The river was slower today than yesterday and we were paddling into a head wind most of the day.  While we did travel 65 km today it took us longer than the 70 km yesterday.  We found a camp on a gravel island on a big bend approximately 35 km before Carmacks.  While brushing our teeth we were visited by a beaver.  After watching him swim back and forth in front of us for a while we realized that he was trying to swim upstream past our camp.  We got a good show as he surfaced and looked at us several times only 10 feet away.  We also had a shore bird mama whose nest is on the beach close to where we landed.  Unfortunately we didn’t notice her until we were unpacked or we wouldn’t have camped so close.  The chicks look freshly hatched and when they dried out she took them into the bush a little ways away to be safer.



The next day was a pretty easy paddle to the Coal Mine Campground a couple of kilometers before Carmacks.  We got a cabin with big bunk beds.  It’s not a place I would recommend, but it’s in the right place for us, a final break before Dawson City and we needed the rest.  We also needed to resupply with groceries in Carmacks so it is a mandatory stop.

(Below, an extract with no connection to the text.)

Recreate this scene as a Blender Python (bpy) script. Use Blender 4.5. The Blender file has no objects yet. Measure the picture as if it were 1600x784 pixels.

Molly and I walked the mile to the grocery store the next day.  It was a long, slow walk down a highway, with the only interesting part being the bridge over the Yukon River.  Luckily we ran into the campground owner at the store and he offered to wait and drive us back.  That meant the shop for the final 8 days of our trip was done very hurried, but it would have been a struggle getting all that food and Molly back down the highway on foot.

While we’ve been taking this trip one leg at a time leaving Carmacks means we are committing to go all the way to Dawson City.  A commitment to paddle another 400 km through the most remote country we’ve been through yet!